Gli appelli affinché la Germania allenti i cordoni della borsa in nome dell'unità e della solidarietà europea si sono ripetuti per tutti questi mesi. Inascoltati. Adesso cominciano a farsi più intense le voci di chi suggerisce alla Grecia di smettere di tentare di rimanere nell'euro ma di dimostrare che ce la potrà fare anche da sola. «L'euro ha mancato l'obiettivo per cui è nato: la promozione dell'unità europea», scrive Gideon Rachman sul Financial Times. Non offre né crescita economica né solidarietà politica. Soltanto l'orribile sensazione che il proprio destino è deciso al di fuori dei confini patrii, esattamente come al tempo degli Ottomani.
Così, mentre il resto d'Europa cresce ad una media dell'1,5 per cento (con la solita triste eccezione italiana) aiutata anche dal basso costo del petrolio e dalla forte svalutazione dell'euro, la Grecia forse metterà a segno un incremento del prodotto interno lordo di mezzo punto percentuale, sempre a patto che rimanga nell'euro e riceva dalla Troika i 7,2 miliardi di euro in aiuti. Una situazione fragile, talmente fragile che fa apparire fattibile l'ulteriore perdita di un 10 per cento della ricchezza interna in seguito alla fuoriuscita dall'Europa (la Grecia ne ha già perso un quarto in cinque anni) e permette al governo di accarezzare l'idea dell'abbandono dei tavoli europei.

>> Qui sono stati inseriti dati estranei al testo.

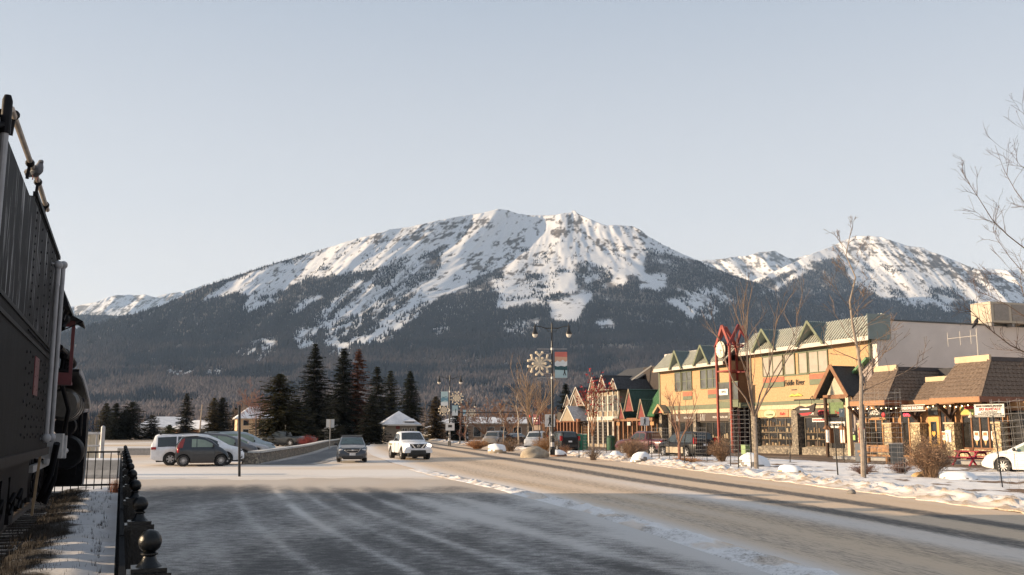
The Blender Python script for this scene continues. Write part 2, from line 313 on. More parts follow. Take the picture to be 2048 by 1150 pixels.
rock_far = poly_mask([(0.28, [(1400, 490), (1640, 490), (1640, 530), (1400, 560)]), (0.25, [(100, 560), (420, 560), (420, 640), (100, 640)])], blur=1)
M3 = Hill('mountain', [(1380, 530), (1393, 521), (1432, 519), (1468, 514), (1491, 512.5), (1517, 504), (1550, 501), (1563, 508), (1576, 516), (1589, 518), (1615, 509), (1640, 512), (1680, 530)], 620, 8200, [(1380, 10500), (1680, 10500)], (420, 40), None, rock_far, nt_=90, seed=3)
M4 = Hill('mountain', [(-350, 650), (-150, 636), (0, 622), (90, 625), (140, 614), (192, 604), (212, 596), (236, 590), (260, 589), (276, 591), (288, 588), (312, 595), (332, 588), (356, 585), (380, 580), (404, 571), (430, 578), (480, 600)], 670, 9500, [(-350, 11000), (90, 12000), (480, 12000)], (380, 36), poly_mask([(0.35, [(180, 640), (240, 615), (300, 632), (330, 620), (330, 650), (150, 650)])], blur=2), rock_far, nt_=90, seed=4)
den_hill = poly_mask([(1.0, [(0, 600), (500, 600), (500, 760), (0, 760)]), (0.1, [(140, 655), (160, 650), (158, 660), (142, 664)])], blur=2)
M5 = Hill('hill', [(-500, 668), (-200, 650), (60, 634), (120, 632), (160, 629), (240, 631), (300, 632), (340, 640), (420, 660)], 740, 5200, [(-500, 7000), (60, 7600), (420, 7600)], (200, 60), den_hill, None, nt_=80, seed=5)
M6 = Hill('mountain', [(1900, 552), (1950, 541), (1980, 536), (2010, 540), (2040, 538), (2080, 545), (2140, 560)], 640, 10500, [(1900, 13500), (2140, 13500)], (300, 40), None, None, nt_=50, seed=6)
plant(M1, 345000, -450, 1900, 480, 866, 17, 0)
plant(M2, 60000, 1470, 2110, 500, 718, 18, 3, (900, 999))
plant(M5, 34000, -450, 400, 628, 720, 18, 4, (900, 999))
def build_forest():
    P = np.concatenate([t[0] for t in TREES]); H_ = np.concatenate([t[1] for t in TREES]); B = np.concatenate([t[2] for t in TREES]); Cc = np.concatenate([t[3] for t in TREES]); n = len(P)
    rad = H_ * (0.17 + 0.10 * B) * RNG.uniform(0.8, 1.25, n); ang = RNG.uniform(0, 6.28, n); V = np.zeros((n, 5, 3)); top = H_ * (1 - 0.15 * B)
    for k in range(4):
        a = ang + k * math.pi / 2; V[:, k, 0] = P[:, 0] + rad * np.cos(a); V[:, k, 1] = P[:, 1] + rad * np.sin(a); V[:, k, 2] = P[:, 2] + 0.08 * H_ + B * 0.35 * H_
    V[:, 4, :] = P; V[:, 4, 2] += top; o = (np.arange(n) * 5)[:, None]
    F = np.concatenate([np.stack([o[:, 0] + k, o[:, 0] + (k + 1) % 4, o[:, 0] + 4], -1) for k in range(4)], 0)
    ob = np_mesh('forest', V.reshape(-1, 3), F, attr_mat('mountain_forest', 'tint', 0.95), color=np.repeat(Cc, 5, 0))
    tag(ob, 'far spruce and bare larch forest covering the lower mountain slopes', 'forest', kind='stuff'); print('forest trees', n)
build_forest()
# cloud wisp on the far left range is left to the sky; the air between:
hz = bpy.data.materials.new('haze_air'); hz.use_nodes = True; t = hz.node_tree; t.nodes.remove(t.nodes['Principled BSDF']); pv = t.nodes.new('ShaderNodeVolumePrincipled')
pv.inputs['Color'].default_value = (0.50, 0.70, 1.0, 1); pv.inputs['Density'].default_value = 3.7e-5; pv.inputs['Anisotropy'].default_value = 0.0
t.links.new(pv.outputs[0], t.nodes['Material Output'].inputs['Volume'])
b = MB(); b.box(-7200, 8600, -300, 18500, -300, 2650); tag(b.build('haze', hz), 'thin pale blue winter air between the town and the mountains', 'haze', kind='stuff')

# ============================================================ GROUND, ROAD, SNOW
def cover_mat(name, dark, light, sand, nscale, stretch, rough=0.8, uvname='uv', bump=0.25, fine=60.0, k=1.4):
    """asphalt under blown snow: coverage and sandiness come from the sheet's own 'tint' attribute, broken up by noise"""
    m = bpy.data.materials.new(name); m.use_nodes = True; t = m.node_tree; L = t.links.new; b = t.nodes['Principled BSDF']
    at = _n(t, 'ShaderNodeAttribute', attribute_name='tint'); sp = _n(t, 'ShaderNodeSeparateColor'); L(at.outputs['Color'], sp.inputs[0])
    uv = _n(t, 'ShaderNodeUVMap', uv_map='uv'); mp = _n(t, 'ShaderNodeMapping'); mp.inputs['Scale'].default_value = stretch; L(uv.outputs[0], mp.inputs[0])
    n1 = _n(t, 'ShaderNodeTexNoise'); n1.inputs['Scale'].default_value = nscale; n1.inputs['Detail'].default_value = 9; n1.inputs['Roughness'].default_value = 0.72; L(mp.outputs[0], n1.inputs['Vector'])
    n2 = _n(t, 'ShaderNodeTexNoise'); n2.inputs['Scale'].default_value = fine; n2.inputs['Detail'].default_value = 3; n2.inputs['Roughness'].default_value = 0.8; L(mp.outputs[0], n2.inputs['Vector'])
    a1 = _n(t, 'ShaderNodeMath', operation='MULTIPLY_ADD'); a1.inputs[1].default_value = k; a1.inputs[2].default_value = -0.5 * k; L(n1.outputs['Fac'], a1.inputs[0])
    a2 = _n(t, 'ShaderNodeMath', operation='MULTIPLY_ADD'); a2.inputs[1].default_value = 1.5; a2.inputs[2].default_value = -0.75; L(n2.outputs['Fac'], a2.inputs[0])
    s1 = _n(t, 'ShaderNodeMath', operation='ADD'); L(a1.outputs[0], s1.inputs[0]); L(a2.outputs[0], s1.inputs[1])
    s2 = _n(t, 'ShaderNodeMath', operation='ADD'); L(s1.outputs[0], s2.inputs[0]); L(sp.outputs[0], s2.inputs[1])
    mr = _n(t, 'ShaderNodeMapRange', interpolation_type='SMOOTHSTEP'); mr.inputs['From Min'].default_value = 0.12; mr.inputs['From Max'].default_value = 0.88; L(s2.outputs[0], mr.inputs[0])
    sn = _n(t, 'ShaderNodeMix', data_type='RGBA'); sn.inputs['A'].default_value = (*light, 1); sn.inputs['B'].default_value = (*sand, 1); L(sp.outputs[1], sn.inputs['Factor'])
    mx = _n(t, 'ShaderNodeMix', data_type='RGBA'); mx.inputs['A'].default_value = (*dark, 1); L(sn.outputs['Result'], mx.inputs['B']); L(mr.outputs[0], mx.inputs['Factor']); L(mx.outputs['Result'], b.inputs['Base Color'])
    b.inputs['Roughness'].default_value = rough; b.inputs['Specular IOR Level'].default_value = 0.25
    bp = _n(t, 'ShaderNodeBump'); bp.inputs['Strength'].default_value = bump; bp.inputs['Distance'].default_value = 0.02; L(s1.outputs[0], bp.inputs['Height']); L(bp.outputs[0], b.inputs['Normal'])
    MATS[name] = m; return m
def sheet(name, P, tint, m, uv=None, kind='structure'):
    """grid of points P[i,j] -> one sheet"""
    H_, W_ = P.shape[:2]; i = np.arange(H_ * W_).reshape(H_, W_); F = np.stack([i[:-1, :-1], i[:-1, 1:], i[1:, 1:], i[1:, :-1]], -1).reshape(-1, 4)
    o = np_mesh(name, P.reshape(-1, 3), F, m, smooth=True, color=tint.reshape(-1, 3), uv=(P[..., :2] if uv is None else uv).reshape(-1, 2), nv=4)
    me = o.data
    if me.polygons[0].normal.z < 0: me.flip_normals()
    return tag(o, None, None, kind=kind)
def Lf(Y): return np.interp(Y, [4, 12.3, 21.9, 30.9, 39.5, 54, 71, 101, 148, 200, 260], [5.2, 3.75, 2.0, -0.3, -2.9, -6.6, -10.3, -15.5, -22.5, -31, -47])
def Rf(Y): return np.interp(Y, [4, 12, 21.5, 30.1, 54.7, 79, 107.7, 142, 178, 200, 260], [13.9, 12.9, 11.5, 10.5, 7.0, 2.9, -3.4, -9.4, -15.3, -20, -36])
SNOW = (0.80, 0.80, 0.81); SAND = (0.58, 0.43, 0.285); ASPH = (0.050, 0.050, 0.054)
gm = cover_mat('packed_snow', (0.20, 0.15, 0.105), (0.72, 0.70, 0.68), (0.56, 0.43, 0.30), 0.7, (0.35, 1.5, 1), 0.85, fine=9.0, k=1.0)
# the ground sheet: fine near the town, coarse to the horizon
gx = np.concatenate([[-9000, -2500, -900, -400, -200], np.arange(-120, 121, 2.5), [200, 400, 900, 2500, 9000]]); gy = np.concatenate([[-300, -60, -10], np.arange(0, 260, 2.5), [300, 400, 600, 900, 1500, 4000, 16000]])
XX, YY = np.meshgrid(gx, gy); ZZ = np.full(XX.shape, -0.02)
tn = np.zeros(XX.shape + (3,)); tn[..., 0] = 0.86 + 0.5 * fbm(XX / 11, YY / 6, 4, 2); far = ss(YY, 130, 190) * ss(-XX, 10, 40); tn[..., 0] -= 0.75 * far * ss(fbm(XX / 25, YY / 30, 3, 4), -0.25, 0.15)
tn[..., 1] = 0.42 + 1.1 * fbm(XX / 16, YY / 7, 4, 8)
sheet('ground', np.stack([XX, YY, ZZ], -1), np.clip(tn, 0, 1), gm)
# main road
yv = np.concatenate([np.arange(4, 60, 0.3), np.arange(60, 262, 2.0)]); uu = np.linspace(0, 1, 81)
YY = np.repeat(yv[:, None], 81, 1); XL, XR = Lf(YY), Rf(YY); XX = XL + (XR - XL) * uu[None]; lat = uu[None] * 9.2 * np.ones_like(YY)
cov = np.full(YY.shape, 0.86); tr = np.zeros(YY.shape); wob = 0.22 * vnoise(YY / 12, YY * 0 + 1, 3)
for c, wd, am in ((5.25, 0.42, 0.62), (7.05, 0.40, 0.66), (1.6, 0.55, 0.20), (3.3, 0.6, 0.24)):
    tr = np.maximum(tr, am * np.exp(-((lat - c + wob) / wd) ** 4))
cov = cov - tr + 0.10 * ss(1.4 - lat, 0, 1) + 0.10 * ss(lat, 8.2, 9.0); sand = 0.85 - 0.5 * np.exp(-((lat - 4.3) / 0.7) ** 2) * ss(YY, 60, 20) - 0.75 * ss(1.2 - lat, 0, 1) + 0.25 * vnoise(lat / 0.5, YY / 9, 6)
tn = np.stack([cov, np.clip(sand, 0, 1), cov * 0], -1)
rm = cover_mat('sanded_road', (0.085, 0.078, 0.072), (0.66, 0.64, 0.63), SAND, 0.9, (2.2, 0.22, 1), 0.8, fine=9.0, k=0.42, bump=0.15)
sheet('road', np.stack([XX, YY, np.full(YY.shape, 0.004)], -1), tn, rm, uv=np.stack([lat, YY], -1))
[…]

D'altra parte, nonostante le trattative non siano ancora approdate a nulla, il governo ha sempre dalla sua la maggior parte del Paese, anche perché l'alternativa a questa sinistra è un ritorno all'accettazione supina dei diktat della Troika. Ma i sondaggi più recenti dicono anche che i greci vorrebbero rimanere in Europa. E che ancora sperano in un gesto di buona volontà da parte della Germania. Almeno in extremis.